Pero volvamos al grueso de la  población. En ese tiempo al cine se iba en patota. Y entre más grande era el grupo, más complicada la ubicación. Porque cuando la zona VIP se ocupaba, antes de irse para los puntos de baja visibilidad el plan B era  aprovechar  los claros.  Entonces papá quedaba en la silla de la izquierda, mamá a cuatro asientos de distancia, los hermanos dos filas atrás, el amigo colado arriba y a la salida nos vemos.

Claro que existía la posibilidad de reservar ubicaciones. Era un territorio semisalvaje. Los primeros que llegaban ocupaban una o dos sillas con personas y 10 más con sacos, carteras, maletines, bufandas o cualquier señal no verbal que, se supone, expresaba claramente que dicha  ubicación estaba “ocupada”.

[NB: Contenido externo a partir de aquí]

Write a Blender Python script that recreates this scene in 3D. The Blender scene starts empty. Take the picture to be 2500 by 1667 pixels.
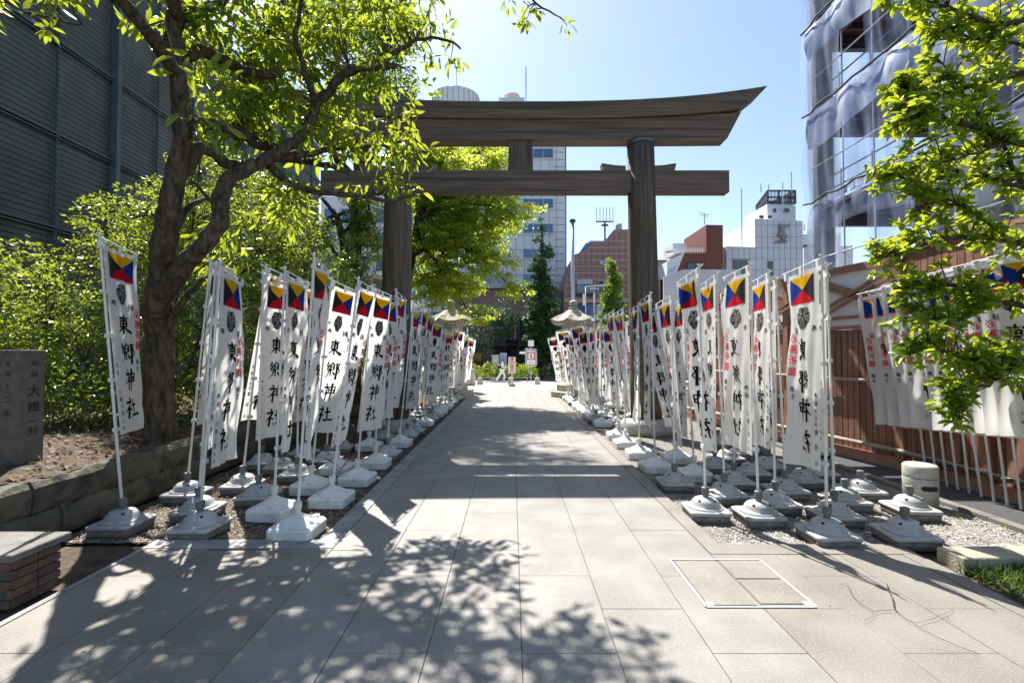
import bpy, math, random
import numpy as np
from mathutils import Vector, Matrix, Quaternion

R = math.radians
SC = bpy.context.scene
COL = SC.collection
rnd = random.Random(7)
rng = np.random.default_rng(11)

# ---------------------------------------------------------------- camera, sky, sun, exposure
CAM_H = 1.75
PITCH = math.atan(29.5/1182)
cd = bpy.data.cameras.new('camera'); cam = bpy.data.objects.new('camera', cd); COL.objects.link(cam)
cd.sensor_width = 36; cd.lens = 36*1182/2500; cd.clip_end = 2000; cd.clip_start = 0.05
cam.location = (0, 0, CAM_H); cam.rotation_euler = (math.pi/2+PITCH, 0, 0)
SC.camera = cam

SUN_EL = R(55.5); SUN_AZ = R(-23.5)      # azimuth measured from +Y towards +X
wd = bpy.data.worlds.new('World'); SC.world = wd; wd.use_nodes = True
wn = wd.node_tree.nodes; wl = wd.node_tree.links
wn.clear()
sky = wn.new('ShaderNodeTexSky'); sky.sky_type = 'NISHITA'; sky.sun_disc = False
sky.sun_elevation = SUN_EL; sky.sun_rotation = SUN_AZ; sky.dust_density = 0.8; sky.air_density = 1.0; sky.ozone_density = 0.25
bg = wn.new('ShaderNodeBackground'); bg.inputs['Strength'].default_value = 0.095
wo = wn.new('ShaderNodeOutputWorld')
wl.new(sky.outputs[0], bg.inputs[0]); wl.new(bg.outputs[0], wo.inputs[0])
sd = bpy.data.lights.new('sun', 'SUN'); sd.energy = 5.0; sd.angle = R(0.53); sd.color = (1.0, 0.95, 0.87)
so = bpy.data.objects.new('sun', sd); COL.objects.link(so)
sdir = Vector((math.sin(SUN_AZ)*math.cos(SUN_EL), math.cos(SUN_AZ)*math.cos(SUN_EL), math.sin(SUN_EL)))
so.rotation_euler = (-sdir).to_track_quat('-Z', 'Y').to_euler(); so.location = (-8, 20, 30)
vs = SC.view_settings; vs.view_transform = 'Standard'; vs.look = 'None'; vs.gamma = 1; vs.exposure = 1.22
vs.use_curve_mapping = False
SC.render.engine = 'CYCLES'
SC.cycles.use_denoising = True
SC.cycles.max_bounces = 7; SC.cycles.diffuse_bounces = 4; SC.cycles.transparent_max_bounces = 12
SC.cycles.transmission_bounces = 4; SC.cycles.glossy_bounces = 2
SC.cycles.caustics_reflective = False; SC.cycles.caustics_refractive = False

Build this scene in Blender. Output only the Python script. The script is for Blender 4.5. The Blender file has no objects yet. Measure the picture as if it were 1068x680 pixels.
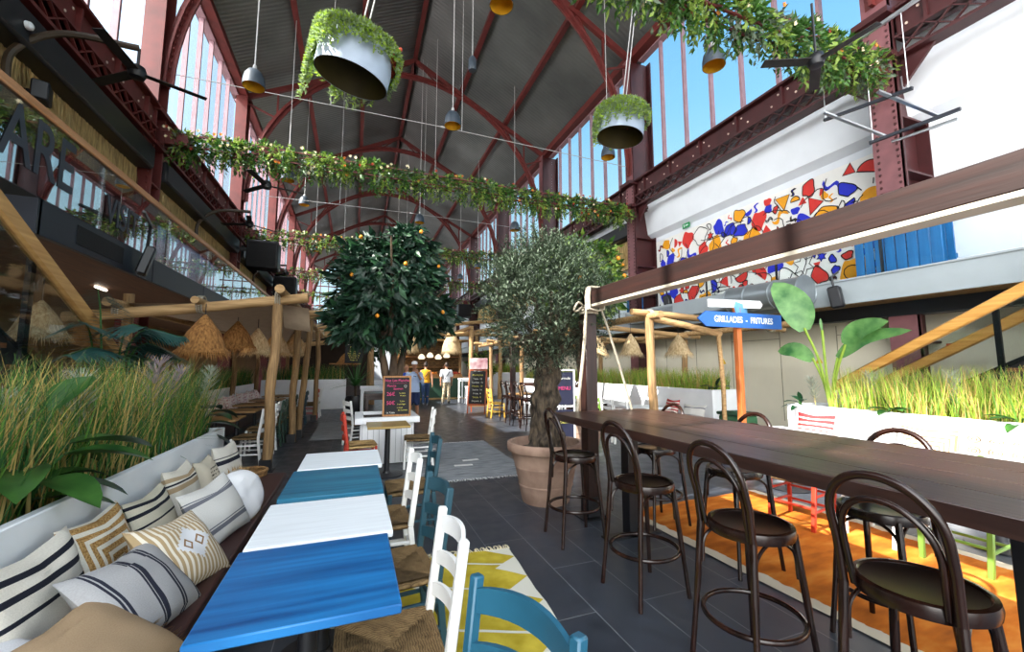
# light settings
EXPOSURE = 0.0
SUN_EL, SUN_AZ = 43.5, -12
SKY, SUN = 1.25, 20.0
FILL_GLOW, FILL_DIR, FILL_OFF, FILL_POW = 7.0, (-.85, -.5, .25), .22, 1.4  # white fill glow added to the sky, left and behind, brightening the hall
import bpy, math, random
from mathutils import Vector, Matrix, Euler, noise
PI = math.pi
C = bpy.context.scene.collection
R = math.radians
rng = random.Random(7)
def U(a, b): return rng.uniform(a, b)

# ---------------------------------------------------------------- materials
def nt(name):
    m = bpy.data.materials.new(name); m.use_nodes = True
    t = m.node_tree; t.nodes.clear()
    o = t.nodes.new('ShaderNodeOutputMaterial')
    return m, t, o
def nd(t, typ, **kw):
    n = t.nodes.new(typ)
    for k, v in kw.items():
        if k.startswith('i_'):
            key = k[2:]
            key = int(key) if key.isdigit() else key.replace('_', ' ')
            n.inputs[key].default_value = v
        else: setattr(n, k, v)
    return n
def c4(c): return (c[0], c[1], c[2], 1)
def hexc(h):
    v = [int(h[i:i+2], 16)/255 for i in (0, 2, 4)]
    return tuple(x/12.92 if x <= .04045 else ((x+.055)/1.055)**2.4 for x in v)
def col(c): return hexc(c) if isinstance(c, str) else c
def bsdf(t, o, rough=.5, metal=0, spec=.5):
    b = nd(t, 'ShaderNodeBsdfPrincipled')
    b.inputs['Roughness'].default_value = rough; b.inputs['Metallic'].default_value = metal
    b.inputs['Specular IOR Level'].default_value = spec
    t.links.new(b.outputs[0], o.inputs[0]); return b
def ramp(t, stops, interp='LINEAR'):
    r = nd(t, 'ShaderNodeValToRGB'); cr = r.color_ramp; cr.interpolation = interp
    while len(cr.elements) > 1: cr.elements.remove(cr.elements[-1])
    for i, (p, c) in enumerate(stops):
        e = cr.elements[0] if i == 0 else cr.elements.new(p)
        e.position = p; e.color = c4(c)
    return r
def M(name, c, rough=.5, var=.18, scale=8, bump=0, metal=0, stretch=(1, 1, 1), c2=None, spec=.5, detail=4, trans=0, alpha_mix=None):
    """plain surface: colour varied by noise, optional bump"""
    c = col(c); m, t, o = nt(name); b = bsdf(t, o, rough, metal, spec)
    co = nd(t, 'ShaderNodeTexCoord'); mp = nd(t, 'ShaderNodeMapping'); mp.inputs['Scale'].default_value = stretch
    t.links.new(co.outputs['Object'], mp.inputs[0])
    n = nd(t, 'ShaderNodeTexNoise'); n.inputs['Scale'].default_value = scale; n.inputs['Detail'].default_value = detail
    t.links.new(mp.outputs[0], n.inputs['Vector'])
    lo = tuple(x*(1-var) for x in c); hi = col(c2) if c2 else tuple(min(1, x*(1+var)) for x in c)
    r = ramp(t, [(.3, lo), (.7, hi)]); t.links.new(n.outputs[0], r.inputs[0]); t.links.new(r.outputs[0], b.inputs['Base Color'])
    if bump:
        bp = nd(t, 'ShaderNodeBump'); bp.inputs['Strength'].default_value = bump; bp.inputs['Distance'].default_value = .02
        t.links.new(n.outputs[0], bp.inputs['Height']); t.links.new(bp.outputs[0], b.inputs['Normal'])
    if trans:
        tr = nd(t, 'ShaderNodeBsdfTranslucent'); t.links.new(r.outputs[0], tr.inputs[0])
        mx = nd(t, 'ShaderNodeMixShader'); mx.inputs[0].default_value = trans
        t.links.new(b.outputs[0], mx.inputs[1]); t.links.new(tr.outputs[0], mx.inputs[2]); t.links.new(mx.outputs[0], o.inputs[0])
    return m
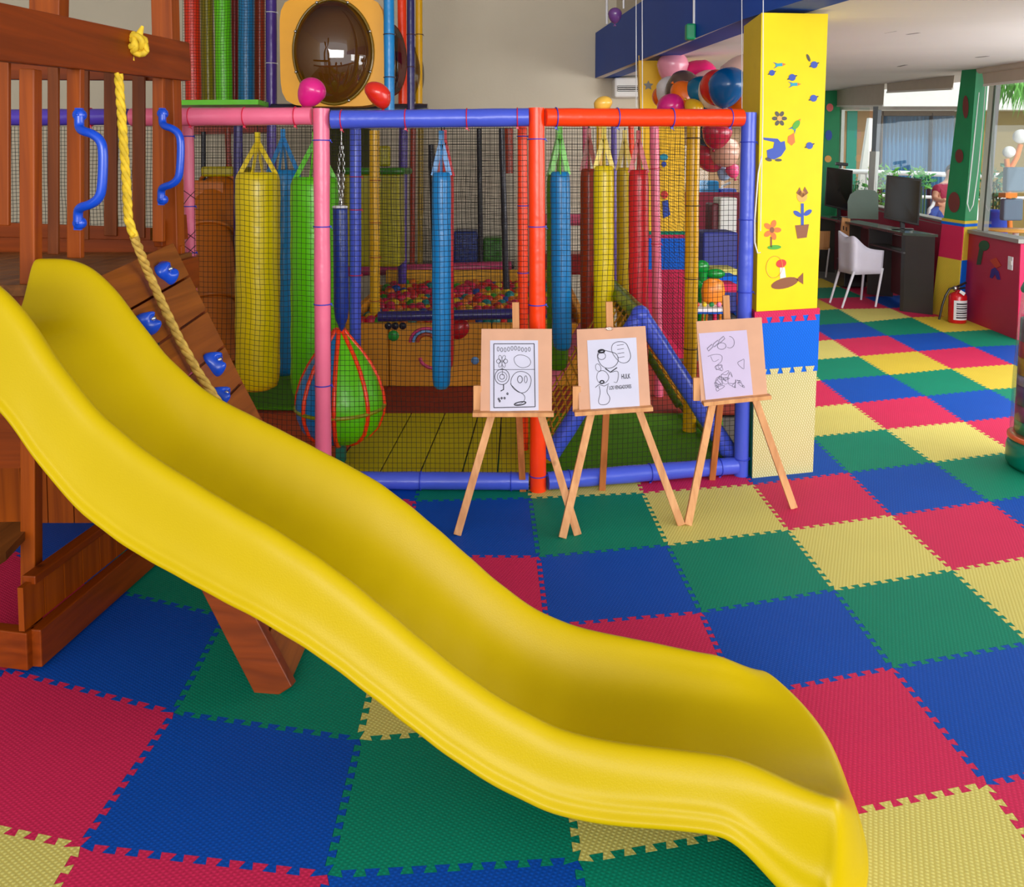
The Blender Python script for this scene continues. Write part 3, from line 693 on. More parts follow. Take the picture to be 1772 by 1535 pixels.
mat_slab('play_mat', [V(-2.6, PM.y + .09, 0), V(e_front[0].x - .01, PM.y + .07, 0), V(e_back[0].x - .01, Yf, 0), V(-2.2, Yf, 0)], mO, 'burnt orange padded mat at the foot of the teardrop bag', .016, .034)
pg = [zp(a, b, .06) for a, b in ((330, 700), (540, 706), (540, 600), (330, 600))]
mat_slab('play_mat', pg, mG, 'dark green padded mat under the yellow punching bag', .036, .06)
# ---- ball pit
py_ = at(770, 600, 6.15).y
zt_ = at(770, 560, py_).z
bp = thing('ball_pit', (-.7, py_, .03), 'ball pit with amber padded walls full of coloured balls behind the blue bag', 'ball pit')
xa = at(612, 600, py_).x; xb = at(1000, 600, py_).x; ybk = 7.75
gw = .05
for i, (a, b) in enumerate(((xa, at(672, 600, py_).x), (at(672, 600, py_).x + .006, at(752, 600, py_).x), (at(752, 600, py_).x + .006, at(850, 600, py_).x), (at(850, 600, py_).x + .006, xb))):
    zb_ = at(770, 640, py_).z
    MB().box((a, py_, .036), (b, py_ + .06, zt_)).build('front_pad', mat('pad_amber', (214, 140, 10), rough=.55, var=.08, vscale=6), bp, bevel=.01)
MB().box((xa, ybk, .036), (xb, ybk + .06, .74)).build('back_pad', mat('pad_amber2', (206, 150, 14), rough=.55, var=.08), bp, bevel=.01)
MB().box((xa - .06, py_, .036), (xa - .002, ybk, .6)).build('side_pad', MATS['pad_amber'], bp, bevel=.01)
MB().box((xb + .002, py_, .036), (xb + .06, ybk, .6)).build('side_pad', MATS['pad_amber'], bp, bevel=.01)
# printed shapes on the pads
def disc(c, r, m, nm, par, sq=1.0):
    return MB().lathe([(0, 0), (r, 0), (r, .004), (0, .004)], c, (0, -1, 0), 24, 1, sq).build(nm, m, par)
c = at(681, 581, py_ - .003); disc(c, .042, vinyl('print_green', (40, 150, 60)), 'printed_spot', bp)
rb = MB(); rb2 = MB(); rb3 = MB(); c = at(738, 592, py_ - .004)
for mbx, R_2, rr_ in ((rb, .125, .012), (rb2, .1, .012), (rb3, .07, .016)):
    mbx.tube([c + V(math.cos(a) * R_2, 0, math.sin(a) * R_2 * .85) for a in [math.pi * k / 16 for k in range(17)]], rr_, 6)
rb.build('rainbow_band', vinyl('print_pink', (210, 60, 120)), bp); rb2.build('rainbow_band', vinyl('print_sky', (110, 160, 220)), bp); rb3.build('rainbow_band', vinyl('print_rust', (180, 70, 40)), bp)
rb = MB(); c = at(745, 628, py_ - .004)
rb.tube([c + V(math.cos(a) * .11 + .03, 0, -math.sin(a) * .08 + .04) for a in [math.pi * k / 12 for k in range(6, 13)]], .014, 6); rb.build('printed_band', MATS['vinyl_print_pink'], bp)
disc(at(795, 570, py_ - .003), .085, vinyl('print_red', (190, 30, 40)), 'printed_spot', bp, .8); disc(at(822, 624, py_ - .003), .03, vinyl('print_sky2', (110, 160, 220)), 'printed_spot', bp)
for px in (672, 684, 697): disc(at(px, 564, py_ - .003), .028, CHAR, 'printed_spot', bp)
# balls
cols = [('magenta', (190, 14, 66)), ('red', (190, 22, 24)), ('yellow', (200, 160, 10)), ('orange', (206, 104, 8)), ('teal', (0, 120, 120)), ('blue', (24, 66, 150)), ('green', (50, 140, 30))]
wts = [6, 4, 4.5, 3, 1.6, 1.4, 1.2]
rb_ = MB(); rr = random.Random(3)
br = .036
protos = {}
top_z = .53
MB().box((xa + .0, py_ + .065, .05), (xb, ybk - .005, top_z - .045)).build('ball_bed', mat('ball_bed', (150, 40, 50), rough=.5, var=.4, vscale=30), bp)['kind'] = 'stuff'
cnt = 0
nx_ = 25; ny_ = 12
for j in range(ny_):
    for i in range(nx_):
        x = xa + .05 + (xb - xa - .1) * (i + .5 * (j % 2)) / nx_; y = py_ + .11 + (ybk - py_ - .17) * j / (ny_ - 1)
        x += rr.uniform(-.012, .012); y += rr.uniform(-.01, .01)
        nmc, rgb = rr.choices(cols, wts)[0]
        if cnt >= 300: continue
        z = top_z - .02 + rr.uniform(-.012, .02) + .10 * (j / ny_) ** 1.3
        if nmc not in protos:
            o = MB().ball((0, 0, 0), .048, 14, 9).build('pit_ball', mat('ball_' + nmc, rgb, rough=.4)); protos[nmc] = o
        else:
            o = protos[nmc].copy(); COL.objects.link(o)
        o.location = (x, y, z); tag(o, '%s plastic ball lying among others in the ball pit' % nmc, 'ball', '%s balls in the ball pit' % nmc); cnt += 1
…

Pero cuando el cuidador era demasiado joven, se veía demasiado débil o se distraía, no faltaba el grupo que quitaba bufandas, sacos, carteras o lo que fuera y se sentaba. Y cuando llegaban los que habían “reservado” comenzaba la batalla verbal. Que los puestos estaban guardados. Que usted no es la dueña del teatro. Que las sillas son para sentarse, no para poner cosas. Que yo llegué primero. Que páreme si puede.

La discusión podía prolongarse hasta cuando las luces se apagaban. Si en ese momento ninguno de los dos contendores había cedido, entraba en acción la presión social. El resto del teatro empezaba a chiflar a  los opositores hasta que, resignado, alguno de los dos grupos tenía que reubicarse en esos sitios donde nadie quería ubicarse.

Hablamos de los últimos lugares de los niveles superiores (había teatros con dos, incluso tres pisos). Allí  donde uno se sentía viendo televisión, y en un televisor de los pequeños. Hablamos de las primeras filas, -donde uno no veía la película, la película lo veía a uno- Hablamos de los costados y rincones donde, en el mejor de los casos, se podía ver media película por el precio de una.

Hablamos del espacio reservado a quienes habían perdido la batalla de los puestos.